Most of Giampa’s Twitter activity consists of retweets and replies to other Twitter users. He retweeted Trump in July when the president called for a ban on transgender people serving in the military.
During the first several months Giampa tweeted under @doctorpepper35, he was closely focused on the ongoing civil war in Syria, frequently tweeting in support of President Bashar Assad, a strongman who has slaughtered his own people throughout the conflict. Although Giampa did not yet openly associate with white nationalist groups on Twitter at the time, his defense of Assad gave him a common cause with the far-right community.

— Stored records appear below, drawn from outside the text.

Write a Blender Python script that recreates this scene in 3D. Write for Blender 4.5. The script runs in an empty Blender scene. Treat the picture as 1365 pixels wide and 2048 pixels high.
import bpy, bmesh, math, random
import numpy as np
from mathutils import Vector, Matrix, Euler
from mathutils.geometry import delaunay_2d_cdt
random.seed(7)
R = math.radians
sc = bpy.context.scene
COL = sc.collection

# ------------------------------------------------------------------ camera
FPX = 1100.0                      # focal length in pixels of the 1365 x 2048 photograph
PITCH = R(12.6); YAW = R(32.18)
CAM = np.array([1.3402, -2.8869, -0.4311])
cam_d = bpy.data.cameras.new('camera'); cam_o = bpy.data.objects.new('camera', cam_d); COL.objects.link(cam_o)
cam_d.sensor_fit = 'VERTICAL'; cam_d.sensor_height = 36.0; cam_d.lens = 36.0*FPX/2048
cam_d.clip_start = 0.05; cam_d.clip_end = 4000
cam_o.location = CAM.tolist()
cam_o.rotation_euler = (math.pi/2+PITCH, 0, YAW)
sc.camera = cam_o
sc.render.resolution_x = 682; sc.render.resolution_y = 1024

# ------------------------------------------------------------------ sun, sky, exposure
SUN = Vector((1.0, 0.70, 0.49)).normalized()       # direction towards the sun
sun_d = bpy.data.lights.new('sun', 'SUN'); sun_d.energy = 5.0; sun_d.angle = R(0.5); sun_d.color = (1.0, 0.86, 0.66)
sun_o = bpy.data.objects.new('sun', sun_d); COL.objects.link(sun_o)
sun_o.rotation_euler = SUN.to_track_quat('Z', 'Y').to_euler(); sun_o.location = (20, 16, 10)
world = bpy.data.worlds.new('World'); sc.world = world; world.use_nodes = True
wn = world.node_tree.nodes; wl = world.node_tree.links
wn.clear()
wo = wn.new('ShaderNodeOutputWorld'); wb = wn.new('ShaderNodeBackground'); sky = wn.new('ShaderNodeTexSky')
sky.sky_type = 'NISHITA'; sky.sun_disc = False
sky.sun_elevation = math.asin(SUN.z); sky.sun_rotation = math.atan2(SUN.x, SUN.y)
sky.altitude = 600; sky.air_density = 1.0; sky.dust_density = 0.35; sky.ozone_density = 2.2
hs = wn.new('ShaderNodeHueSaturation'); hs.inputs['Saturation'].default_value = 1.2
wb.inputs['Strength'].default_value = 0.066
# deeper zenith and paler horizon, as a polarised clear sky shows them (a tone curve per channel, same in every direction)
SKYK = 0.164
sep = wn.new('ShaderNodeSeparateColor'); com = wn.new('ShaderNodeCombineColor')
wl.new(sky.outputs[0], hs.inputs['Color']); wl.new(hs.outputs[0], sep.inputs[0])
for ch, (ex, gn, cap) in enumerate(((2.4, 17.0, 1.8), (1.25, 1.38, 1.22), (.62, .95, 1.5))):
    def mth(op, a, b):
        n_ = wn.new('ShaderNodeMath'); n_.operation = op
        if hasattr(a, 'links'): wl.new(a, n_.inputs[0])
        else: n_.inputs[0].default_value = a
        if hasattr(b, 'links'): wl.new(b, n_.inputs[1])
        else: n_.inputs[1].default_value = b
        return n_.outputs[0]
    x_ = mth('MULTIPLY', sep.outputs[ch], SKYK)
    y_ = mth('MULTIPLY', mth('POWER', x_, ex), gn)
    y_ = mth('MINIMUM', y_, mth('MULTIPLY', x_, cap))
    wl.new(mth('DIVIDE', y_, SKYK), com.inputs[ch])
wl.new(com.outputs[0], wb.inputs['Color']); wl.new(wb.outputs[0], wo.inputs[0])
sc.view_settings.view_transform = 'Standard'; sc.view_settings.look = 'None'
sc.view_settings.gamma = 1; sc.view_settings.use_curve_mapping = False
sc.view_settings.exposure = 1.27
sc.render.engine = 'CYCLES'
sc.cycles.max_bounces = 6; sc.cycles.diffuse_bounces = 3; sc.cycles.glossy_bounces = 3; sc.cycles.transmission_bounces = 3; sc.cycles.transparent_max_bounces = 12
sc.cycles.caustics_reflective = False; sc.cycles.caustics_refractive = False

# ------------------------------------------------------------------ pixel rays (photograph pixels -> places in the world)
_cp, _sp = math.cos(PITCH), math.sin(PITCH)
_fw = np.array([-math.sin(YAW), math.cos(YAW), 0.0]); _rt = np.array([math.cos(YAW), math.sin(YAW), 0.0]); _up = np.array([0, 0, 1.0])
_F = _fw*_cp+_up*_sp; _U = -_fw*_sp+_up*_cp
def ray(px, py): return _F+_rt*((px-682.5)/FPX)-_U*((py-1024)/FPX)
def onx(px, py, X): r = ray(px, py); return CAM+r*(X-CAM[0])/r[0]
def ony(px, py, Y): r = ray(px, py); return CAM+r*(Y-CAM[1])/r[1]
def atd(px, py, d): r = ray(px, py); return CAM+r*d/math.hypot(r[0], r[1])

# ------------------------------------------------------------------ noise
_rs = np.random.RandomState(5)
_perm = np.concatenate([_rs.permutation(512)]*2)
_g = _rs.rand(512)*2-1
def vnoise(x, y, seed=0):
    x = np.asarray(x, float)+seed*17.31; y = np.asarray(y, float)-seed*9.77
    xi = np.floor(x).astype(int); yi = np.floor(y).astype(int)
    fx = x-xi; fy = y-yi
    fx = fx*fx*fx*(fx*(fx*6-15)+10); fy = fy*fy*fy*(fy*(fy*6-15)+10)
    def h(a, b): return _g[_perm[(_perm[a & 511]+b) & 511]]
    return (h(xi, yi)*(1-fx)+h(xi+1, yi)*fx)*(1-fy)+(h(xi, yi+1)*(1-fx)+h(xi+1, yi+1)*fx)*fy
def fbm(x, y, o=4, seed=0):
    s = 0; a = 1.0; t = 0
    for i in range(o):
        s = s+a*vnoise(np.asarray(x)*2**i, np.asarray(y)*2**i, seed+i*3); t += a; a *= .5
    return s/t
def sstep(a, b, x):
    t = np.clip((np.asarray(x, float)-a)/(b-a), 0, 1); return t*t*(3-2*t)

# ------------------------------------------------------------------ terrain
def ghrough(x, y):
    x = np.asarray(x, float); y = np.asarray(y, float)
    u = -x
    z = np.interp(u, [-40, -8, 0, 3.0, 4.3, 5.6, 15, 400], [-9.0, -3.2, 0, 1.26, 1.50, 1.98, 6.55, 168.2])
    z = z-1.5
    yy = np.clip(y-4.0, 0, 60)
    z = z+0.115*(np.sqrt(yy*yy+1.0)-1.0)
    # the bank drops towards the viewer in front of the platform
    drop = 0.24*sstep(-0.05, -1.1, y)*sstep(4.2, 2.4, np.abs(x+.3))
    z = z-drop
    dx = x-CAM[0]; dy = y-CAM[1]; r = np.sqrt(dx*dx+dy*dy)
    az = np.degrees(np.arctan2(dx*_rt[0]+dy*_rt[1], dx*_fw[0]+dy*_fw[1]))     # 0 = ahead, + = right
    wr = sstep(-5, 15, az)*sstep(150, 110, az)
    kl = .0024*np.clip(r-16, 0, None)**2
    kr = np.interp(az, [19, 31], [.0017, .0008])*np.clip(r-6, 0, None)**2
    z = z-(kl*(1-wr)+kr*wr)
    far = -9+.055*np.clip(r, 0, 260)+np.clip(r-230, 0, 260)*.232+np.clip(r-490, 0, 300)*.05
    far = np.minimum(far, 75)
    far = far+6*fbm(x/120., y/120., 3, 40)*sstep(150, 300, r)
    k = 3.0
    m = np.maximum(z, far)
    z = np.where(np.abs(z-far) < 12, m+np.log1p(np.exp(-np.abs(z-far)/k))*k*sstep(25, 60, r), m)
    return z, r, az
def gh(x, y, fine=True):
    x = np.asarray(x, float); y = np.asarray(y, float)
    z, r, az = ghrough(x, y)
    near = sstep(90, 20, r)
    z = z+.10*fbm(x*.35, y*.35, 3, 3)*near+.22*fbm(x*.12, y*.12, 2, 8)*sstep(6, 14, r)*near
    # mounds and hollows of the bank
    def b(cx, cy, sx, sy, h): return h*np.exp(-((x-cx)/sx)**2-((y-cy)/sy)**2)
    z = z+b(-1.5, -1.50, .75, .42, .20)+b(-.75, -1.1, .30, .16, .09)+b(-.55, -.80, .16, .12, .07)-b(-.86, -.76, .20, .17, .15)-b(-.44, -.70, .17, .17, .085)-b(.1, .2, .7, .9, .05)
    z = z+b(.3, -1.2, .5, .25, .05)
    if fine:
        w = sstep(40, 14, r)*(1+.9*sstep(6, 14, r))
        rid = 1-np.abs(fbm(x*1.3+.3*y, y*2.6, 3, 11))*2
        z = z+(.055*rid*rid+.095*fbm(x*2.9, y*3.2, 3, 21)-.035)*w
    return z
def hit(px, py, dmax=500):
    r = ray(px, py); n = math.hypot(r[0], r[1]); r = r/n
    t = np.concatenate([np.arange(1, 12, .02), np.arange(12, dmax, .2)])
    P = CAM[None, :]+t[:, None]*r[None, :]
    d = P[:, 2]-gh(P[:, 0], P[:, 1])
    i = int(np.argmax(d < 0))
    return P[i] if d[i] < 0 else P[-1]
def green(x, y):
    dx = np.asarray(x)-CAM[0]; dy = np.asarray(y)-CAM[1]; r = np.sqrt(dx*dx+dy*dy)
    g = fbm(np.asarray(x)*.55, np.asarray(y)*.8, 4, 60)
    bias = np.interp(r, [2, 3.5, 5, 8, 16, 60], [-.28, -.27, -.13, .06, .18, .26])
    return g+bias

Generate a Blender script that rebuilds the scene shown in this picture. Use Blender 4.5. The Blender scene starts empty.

White nationalists have
lionized the brutal leader as a hero who stands up to Zionists in Israel and purges Islamic terrorists from his country. (In reality, Assad has targeted anyone who opposes his rule — including peaceful protesters.)
For unknown reasons, Giampa’s Twitter activity all but stopped from November 2016 to June 2017. He didn’t tweet about Trump’s electoral victory or when the president ordered airstrikes targeting the Assad regime in April, a move that was heavily criticized by his alt-right fans. During the first six months of 2017, the teenager tweeted only one time.
Kuhn-Fricker seemed to have become concerned about Giampa’s ideology soon after he started dating her daughter, The Washington Post
reported. Over the summer, her daughter told her that Giampa was good at history and had asked her, “Did you know that Jews are partly to blame for WWII?”
When Giampa returned to Twitter this past summer, around the time he started dating the daughter of Kuhn-Fricker and Kuhn, his tweets were vicious. On July 26, the same day Trump announced the transgender military ban, Giampa fired off a series of threatening tweets targeting gay and transgender people.
“I’ve already talked 1 tranny into suicide and I’m working on another 2 ,” he bragged. Then he posted a rainbow lynching image, encouraging gay and transgender people to commit suicide. “#transrightsarehumanrights is an oxymoron because trannies aren’t ‘people,’” Giampa tweeted that day.
Giampa retweeted Trump’s announcement of the transgender military ban, but he appeared to have been wavering in his overall support for the president. “I don’t even support trump lol I just think it’s funny how easy it is for him to piss people off,” he tweeted on July 26, months after Trump’s airstrikes against the Assad regime.